7) Adopt an Agile Approach to Marketing
In the past, marketers could develop their annual marketing plan in the final quarter of the year, then spend the rest of the year activating it. These days, industry trends and consumer behaviour change far too quickly for this kind of approach to work. In the world of software development, the agile methodology means that smaller, bite-sized chunks of code are developed and deployed so that solutions are delivered incrementally, tested along the way and even change direction as they are delivered.
This approach can – and should – be applied to modern marketing. On the agile model, your annual marketing plan is more of a guideline than a set-in-stone plan. As you deploy each strategy and action, test how the market responds to it and adapt it as you go. This way, you’re always poised to tweak your marketing strategy according to the ongoing evolution of your industry, competitors and customers.

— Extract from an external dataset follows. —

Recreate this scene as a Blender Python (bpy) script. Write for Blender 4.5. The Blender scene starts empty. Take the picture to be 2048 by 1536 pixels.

8) Stay True to Your Mission
Keeping up with the latest marketing trends and developments is important if you hope to stay relevant to your ever-evolving customers. However, that doesn’t mean you need to force your brand or product into whichever mould is hot right now. In his keynote speechat INBOUND 2015, Seth Godin spoke about standing by your positioning and differentiation. Godin says that too many brands shave off their edges to appeal to a larger market, thereby alienating their primary market in the process. Sometimes – despite what everyone else in the industry might be saying and doing – it pays to stick with your original idea.
It might be a time-consuming (and sometimes mind-boggling) task, but keeping up with the latest developments in marketing technology, industry norms and consumer trends is non-negotiable. Today’s well-informed and web-savvy consumers expect nothing less.